--- START Source data ---

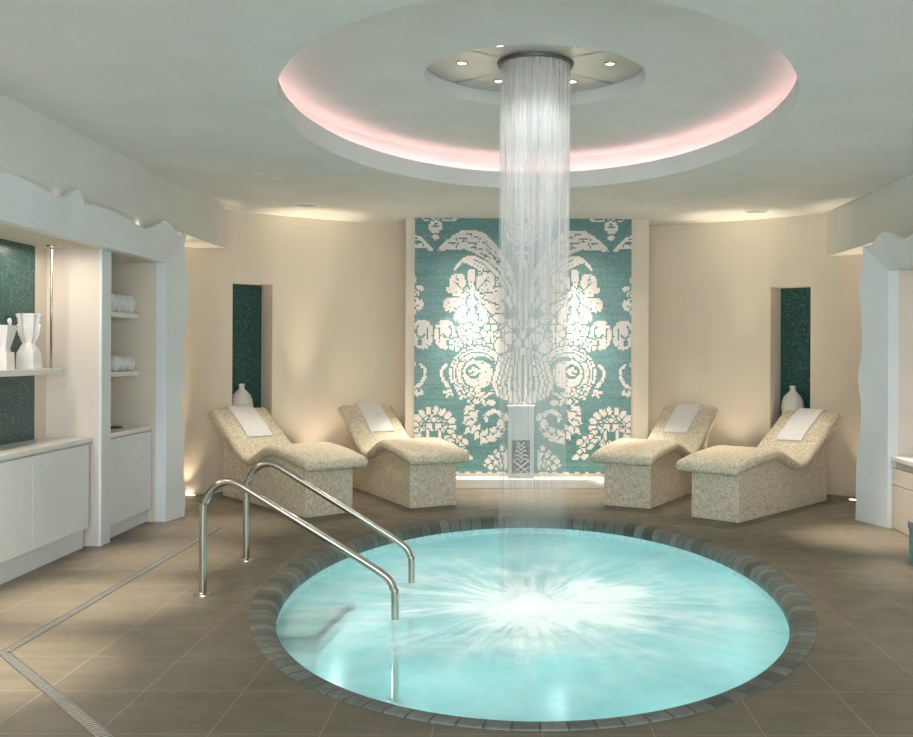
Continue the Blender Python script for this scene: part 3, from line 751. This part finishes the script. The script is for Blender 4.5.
# ================================================================== heated loungers and their towels
UND = [(-.14, .435), (.0, .450), (.2, .478), (.4, .500), (.55, .518), (.68, .508), (.80, .470), (.95, .412), (1.10, .382), (1.27, .412), (1.48, .505), (1.70, .605), (1.88, .710), (2.02, .812)]
TOP = [(-.14, .535), (.0, .568), (.15, .592), (.40, .615), (.55, .622), (.68, .612), (.82, .560), (.95, .505), (1.07, .465), (1.24, .500), (1.46, .625), (1.66, .748), (1.84, .846), (1.955, .900)]
def curve2(P, k=4): return [(v.x, v.y) for v in smoothpath([(a, b, 0) for a, b in P], k)]
UC, TC = curve2(UND), curve2(TOP)
PW = .322
def lounger(label, loc, rz):
    t = thing('stone_lounger', label, 'lounger', loc, rz, 'mosaic stone loungers by the curved wall')
    bm = BM()                                        # base: a block whose top follows the shell
    pts = [(0, 0), (1.82, 0), (1.82, .69)] + [(a, b + .02) for a, b in reversed(UC) if .0 < a < 1.80] + [(0, .475)]
    prism(bm, pts, 'y', -.245, .245); link('base', bm, m_pebble, t, bevel=.006)
    bm = BM(); rings = []; nq = 5; n = len(UC)       # shell: rounded slab bent into a seat
    def ring(i, f):
        (ua, ub), (ta, tb) = UC[i], TC[i]; c = Vector(((ua + ta) / 2, (ub + tb) / 2)); d = Vector((ta - ua, tb - ub)) * .5; hw = PW * (1 - .0) - (1 - f) * .03; R = d.length * .92
        L = []
        for (sy, sz, a0) in ((1, 1, 0), (-1, 1, 90), (-1, -1, 180), (1, -1, 270)):
            for k in range(nq + 1):
                a = math.radians(a0 + 90 * k / nq)
                y = sy * (hw - R) + R * math.cos(a); zz = sz * (d.length - R) + R * math.sin(a)
                p = c + d.normalized() * zz * f; L.append((p.x, y, p.y))
        return L
    tdir0 = Vector((TC[0][0] - TC[1][0], TC[0][1] - TC[1][1])).normalized(); tdir1 = Vector((TC[-1][0] - TC[-2][0], TC[-1][1] - TC[-2][1])).normalized()
    seq = [(0, .35, tdir0 * .024), (0, .75, tdir0 * .012)] + [(i, 1, Vector((0, 0))) for i in range(n)] + [(n - 1, .75, tdir1 * .012), (n - 1, .35, tdir1 * .024)]
    for i, f, o_ in seq: rings.append([bm.verts.new((x + o_.x, y, z + o_.y)) for x, y, z in ring(i, f)])
    for a, b in zip(rings, rings[1:]):
        m_ = len(a)
        for k in range(m_): bm.faces.new((a[k], a[(k + 1) % m_], b[(k + 1) % m_], b[k]))
    bm.faces.new(rings[0]); bm.faces.new(rings[-1][::-1]); bmesh.ops.recalc_face_normals(bm, faces=bm.faces)
    link('seat_shell', bm, m_pebble, t, True, angle=50)
    return t
LG = [((-1.725, 9.035), 130, 'cream mosaic lounger nearest the white towel shelves, behind the hand rails'),
      ((-.81, 9.55), 118.5, 'cream mosaic lounger beside the left edge of the mural'),
      ((1.085, 9.57), 61.5, 'cream mosaic lounger beside the right edge of the mural'),
      ((1.80, 8.846), 48, 'cream mosaic lounger furthest to the right, standing clear in front of its neighbour')]
l0 = None
for (x, y), d, lab in LG:
    if l0 is None: l0 = lounger(lab, (x, y, 0), math.radians(d))
    else: dup(l0, (x, y, 0), math.radians(d), lab)
# folded towels over the head ends
def towel_mesh():
    bm = BM(); path = [p for p in TC if p[0] > 1.42]
    path = [(Vector(p)) for p in path]; rows = []
    e = path[-1]; path = path + [e + Vector((.028, .006)), e + Vector((.045, -.018))]
    n_ = len(path)
    for i, p in enumerate(path):
        t = (path[min(i + 1, n_ - 1)] - path[max(i - 1, 0)]).normalized(); nr = Vector((-t.y, t.x))
        th_ = .024 * (1 if 0 < i < n_ - 1 else .6)
        row = []
        for s, hh_ in ((-1, .003), (-1, .5), (-.97, 1), (-.5, 1.12), (0, 1.05), (.5, 1.12), (.97, 1), (1, .5), (1, .003)):
            q = p + nr * (.002 + th_ * hh_); row.append(bm.verts.new((q.x, s * .14, q.y)))
        rows.append(row)
    for a, b in zip(rows, rows[1:]):
        for k in range(len(a)): bm.faces.new((a[k], b[k], b[(k + 1) % len(a)], a[(k + 1) % len(a)]))
    bm.faces.new(rows[0]); bm.faces.new(rows[-1][::-1]); bmesh.ops.recalc_face_normals(bm, faces=bm.faces)
    return bm
tw0 = None
for ((x, y), d, _), wh, sh in zip(LG, ('nearest the towel shelves', 'left of the mural', 'right of the mural', 'furthest to the right'), (-.0, -.02, .015, .0)):
    lab = 'folded white towel on the head end of the lounger ' + wh
    a = math.radians(d); loc = (x - sh * math.sin(a), y + sh * math.cos(a), 0)
    if tw0 is None:
        tw0 = link('folded_towel', towel_mesh(), m_towel, smooth=True, angle=50); tag(tw0, lab, 'towel', 'towels on the loungers'); tw0.location = loc; tw0.rotation_euler = (0, 0, a)
    else: dup(tw0, loc, a, lab)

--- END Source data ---

• Your task:
Repeat the material above in full and exactly, apart from the pictures.

• Task result:
Continue the Blender Python script for this scene: part 3, from line 751. This part finishes the script. The script is for Blender 4.5.
# ================================================================== heated loungers and their towels
UND = [(-.14, .435), (.0, .450), (.2, .478), (.4, .500), (.55, .518), (.68, .508), (.80, .470), (.95, .412), (1.10, .382), (1.27, .412), (1.48, .505), (1.70, .605), (1.88, .710), (2.02, .812)]
TOP = [(-.14, .535), (.0, .568), (.15, .592), (.40, .615), (.55, .622), (.68, .612), (.82, .560), (.95, .505), (1.07, .465), (1.24, .500), (1.46, .625), (1.66, .748), (1.84, .846), (1.955, .900)]
def curve2(P, k=4): return [(v.x, v.y) for v in smoothpath([(a, b, 0) for a, b in P], k)]
UC, TC = curve2(UND), curve2(TOP)
PW = .322
def lounger(label, loc, rz):
    t = thing('stone_lounger', label, 'lounger', loc, rz, 'mosaic stone loungers by the curved wall')
    bm = BM()                                        # base: a block whose top follows the shell
    pts = [(0, 0), (1.82, 0), (1.82, .69)] + [(a, b + .02) for a, b in reversed(UC) if .0 < a < 1.80] + [(0, .475)]
    prism(bm, pts, 'y', -.245, .245); link('base', bm, m_pebble, t, bevel=.006)
    bm = BM(); rings = []; nq = 5; n = len(UC)       # shell: rounded slab bent into a seat
    def ring(i, f):
        (ua, ub), (ta, tb) = UC[i], TC[i]; c = Vector(((ua + ta) / 2, (ub + tb) / 2)); d = Vector((ta - ua, tb - ub)) * .5; hw = PW * (1 - .0) - (1 - f) * .03; R = d.length * .92
        L = []
        for (sy, sz, a0) in ((1, 1, 0), (-1, 1, 90), (-1, -1, 180), (1, -1, 270)):
            for k in range(nq + 1):
                a = math.radians(a0 + 90 * k / nq)
                y = sy * (hw - R) + R * math.cos(a); zz = sz * (d.length - R) + R * math.sin(a)
                p = c + d.normalized() * zz * f; L.append((p.x, y, p.y))
        return L
    tdir0 = Vector((TC[0][0] - TC[1][0], TC[0][1] - TC[1][1])).normalized(); tdir1 = Vector((TC[-1][0] - TC[-2][0], TC[-1][1] - TC[-2][1])).normalized()
    seq = [(0, .35, tdir0 * .024), (0, .75, tdir0 * .012)] + [(i, 1, Vector((0, 0))) for i in range(n)] + [(n - 1, .75, tdir1 * .012), (n - 1, .35, tdir1 * .024)]
    for i, f, o_ in seq: rings.append([bm.verts.new((x + o_.x, y, z + o_.y)) for x, y, z in ring(i, f)])
    for a, b in zip(rings, rings[1:]):
        m_ = len(a)
        for k in range(m_): bm.faces.new((a[k], a[(k + 1) % m_], b[(k + 1) % m_], b[k]))
    bm.faces.new(rings[0]); bm.faces.new(rings[-1][::-1]); bmesh.ops.recalc_face_normals(bm, faces=bm.faces)
    link('seat_shell', bm, m_pebble, t, True, angle=50)
    return t
LG = [((-1.725, 9.035), 130, 'cream mosaic lounger nearest the white towel shelves, behind the hand rails'),
      ((-.81, 9.55), 118.5, 'cream mosaic lounger beside the left edge of the mural'),
      ((1.085, 9.57), 61.5, 'cream mosaic lounger beside the right edge of the mural'),
      ((1.80, 8.846), 48, 'cream mosaic lounger furthest to the right, standing clear in front of its neighbour')]
l0 = None
for (x, y), d, lab in LG:
    if l0 is None: l0 = lounger(lab, (x, y, 0), math.radians(d))
    else: dup(l0, (x, y, 0), math.radians(d), lab)
# folded towels over the head ends
def towel_mesh():
    bm = BM(); path = [p for p in TC if p[0] > 1.42]
    path = [(Vector(p)) for p in path]; rows = []
    e = path[-1]; path = path + [e + Vector((.028, .006)), e + Vector((.045, -.018))]
    n_ = len(path)
    for i, p in enumerate(path):
        t = (path[min(i + 1, n_ - 1)] - path[max(i - 1, 0)]).normalized(); nr = Vector((-t.y, t.x))
        th_ = .024 * (1 if 0 < i < n_ - 1 else .6)
        row = []
        for s, hh_ in ((-1, .003), (-1, .5), (-.97, 1), (-.5, 1.12), (0, 1.05), (.5, 1.12), (.97, 1), (1, .5), (1, .003)):
            q = p + nr * (.002 + th_ * hh_); row.append(bm.verts.new((q.x, s * .14, q.y)))
        rows.append(row)
    for a, b in zip(rows, rows[1:]):
        for k in range(len(a)): bm.faces.new((a[k], b[k], b[(k + 1) % len(a)], a[(k + 1) % len(a)]))
    bm.faces.new(rows[0]); bm.faces.new(rows[-1][::-1]); bmesh.ops.recalc_face_normals(bm, faces=bm.faces)
    return bm
tw0 = None
for ((x, y), d, _), wh, sh in zip(LG, ('nearest the towel shelves', 'left of the mural', 'right of the mural', 'furthest to the right'), (-.0, -.02, .015, .0)):
    lab = 'folded white towel on the head end of the lounger ' + wh
    a = math.radians(d); loc = (x - sh * math.sin(a), y + sh * math.cos(a), 0)
    if tw0 is None:
        tw0 = link('folded_towel', towel_mesh(), m_towel, smooth=True, angle=50); tag(tw0, lab, 'towel', 'towels on the loungers'); tw0.location = loc; tw0.rotation_euler = (0, 0, a)
    else: dup(tw0, loc, a, lab)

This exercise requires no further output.